The diurnal variation of water and energy fluxes at the land surface is important to understand the diurnal cycle of photosynthesis, moisture and temperature at surface and deeper soil layers, especially during the growing season. The objective of the paper is to characterize the diurnal cycle of surface water and energy fluxes during the growing season of a corn in an irrigated agricultural field. The paper aims to study the response of the landsurface to observed atmospheric forcing at Citra, Florida, using a 1D column implementation of an existing land surface hydrology model. The observational data are analyzed first, including a careful analysis of physical consistency and measurement error.
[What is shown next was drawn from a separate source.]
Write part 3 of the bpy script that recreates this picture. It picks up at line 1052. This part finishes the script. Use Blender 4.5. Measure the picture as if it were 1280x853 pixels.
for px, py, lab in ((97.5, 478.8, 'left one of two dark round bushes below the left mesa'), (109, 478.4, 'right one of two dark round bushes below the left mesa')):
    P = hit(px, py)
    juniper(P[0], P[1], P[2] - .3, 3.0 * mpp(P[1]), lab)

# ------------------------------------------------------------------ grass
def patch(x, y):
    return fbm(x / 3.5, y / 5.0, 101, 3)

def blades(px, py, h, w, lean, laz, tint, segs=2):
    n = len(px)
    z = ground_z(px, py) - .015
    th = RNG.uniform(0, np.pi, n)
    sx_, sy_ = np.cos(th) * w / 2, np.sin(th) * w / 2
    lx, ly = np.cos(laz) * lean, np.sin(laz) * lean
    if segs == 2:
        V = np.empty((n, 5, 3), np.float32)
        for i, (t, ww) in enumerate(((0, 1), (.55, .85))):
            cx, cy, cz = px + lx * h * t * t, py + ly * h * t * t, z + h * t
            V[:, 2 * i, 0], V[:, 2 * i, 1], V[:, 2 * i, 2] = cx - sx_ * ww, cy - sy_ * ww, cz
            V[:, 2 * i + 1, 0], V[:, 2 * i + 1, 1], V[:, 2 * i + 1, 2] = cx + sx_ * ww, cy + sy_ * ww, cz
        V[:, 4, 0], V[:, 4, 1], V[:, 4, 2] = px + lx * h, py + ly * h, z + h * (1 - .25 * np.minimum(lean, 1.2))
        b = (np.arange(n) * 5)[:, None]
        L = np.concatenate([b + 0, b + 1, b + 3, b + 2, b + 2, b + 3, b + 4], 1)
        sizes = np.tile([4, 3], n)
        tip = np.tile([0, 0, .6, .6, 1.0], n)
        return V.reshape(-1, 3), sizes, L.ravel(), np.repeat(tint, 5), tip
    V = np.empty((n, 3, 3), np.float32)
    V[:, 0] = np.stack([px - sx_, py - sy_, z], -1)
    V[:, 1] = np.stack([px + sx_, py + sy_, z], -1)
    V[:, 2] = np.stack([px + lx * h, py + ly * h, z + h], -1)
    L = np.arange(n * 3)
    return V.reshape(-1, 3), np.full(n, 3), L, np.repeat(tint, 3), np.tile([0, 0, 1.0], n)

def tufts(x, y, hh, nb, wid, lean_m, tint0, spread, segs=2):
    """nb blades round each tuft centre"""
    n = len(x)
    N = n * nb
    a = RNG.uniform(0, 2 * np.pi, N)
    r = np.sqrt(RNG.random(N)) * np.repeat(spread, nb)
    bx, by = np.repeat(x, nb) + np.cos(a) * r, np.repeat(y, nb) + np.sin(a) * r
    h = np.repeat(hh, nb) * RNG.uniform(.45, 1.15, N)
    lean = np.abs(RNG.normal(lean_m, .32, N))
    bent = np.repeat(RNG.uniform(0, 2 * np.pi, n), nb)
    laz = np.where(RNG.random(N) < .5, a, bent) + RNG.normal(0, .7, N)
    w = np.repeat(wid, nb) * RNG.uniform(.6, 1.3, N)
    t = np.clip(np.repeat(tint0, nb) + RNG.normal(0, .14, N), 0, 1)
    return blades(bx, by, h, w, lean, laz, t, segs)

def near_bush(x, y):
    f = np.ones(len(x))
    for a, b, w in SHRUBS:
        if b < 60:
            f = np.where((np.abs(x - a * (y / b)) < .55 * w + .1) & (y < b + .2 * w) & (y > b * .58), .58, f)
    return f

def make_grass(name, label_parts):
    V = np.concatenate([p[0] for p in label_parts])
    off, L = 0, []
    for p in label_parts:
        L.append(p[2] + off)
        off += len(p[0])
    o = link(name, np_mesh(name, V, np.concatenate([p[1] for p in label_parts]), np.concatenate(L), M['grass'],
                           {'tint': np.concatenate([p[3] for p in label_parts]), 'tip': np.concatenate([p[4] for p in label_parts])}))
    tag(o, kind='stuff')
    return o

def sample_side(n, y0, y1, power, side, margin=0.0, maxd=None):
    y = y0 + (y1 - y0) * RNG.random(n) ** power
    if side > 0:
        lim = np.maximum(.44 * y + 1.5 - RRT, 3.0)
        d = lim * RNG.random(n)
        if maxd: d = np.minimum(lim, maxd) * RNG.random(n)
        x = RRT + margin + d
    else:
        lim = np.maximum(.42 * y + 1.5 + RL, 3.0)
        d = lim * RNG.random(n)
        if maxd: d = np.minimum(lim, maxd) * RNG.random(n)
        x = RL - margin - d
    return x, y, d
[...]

Particular emphasis is placed on the steps taken to evaluate and improve the quality of the two key physical forcing for the model: observed precipitation and radiation forcing. Simulations of energy fluxes, soil moisture and soil temperature from the model are compared against observations at fifteen minute time scales. The model is able to reproduce diurnal variability of the soil moisture and temperature in response to applied forcing. Root mean square error for soil moisture is calculated to be 0.033 m^3/m^3, 0.04 m^3/m^3, and 0.005 m^3/m^3 for superficial, middle and deeper layers respectively. A sensitivity study is conducted to investigate model behavior by changing thermal diffusivity and hydraulic diffusivity (not specified in the observation data), while keeping all other boundary conditions and physical forcing constant in the model. As opposed to previous applications with the model (at larger field scales and not for agricultural fields), it was found that thermal diffusivity and hydraulic diffusivity have a strong impact on the partitioning of the surface energy fluxes, especially in the case of thermal diffusivity with regard to diurnal variation of deep soil temperature.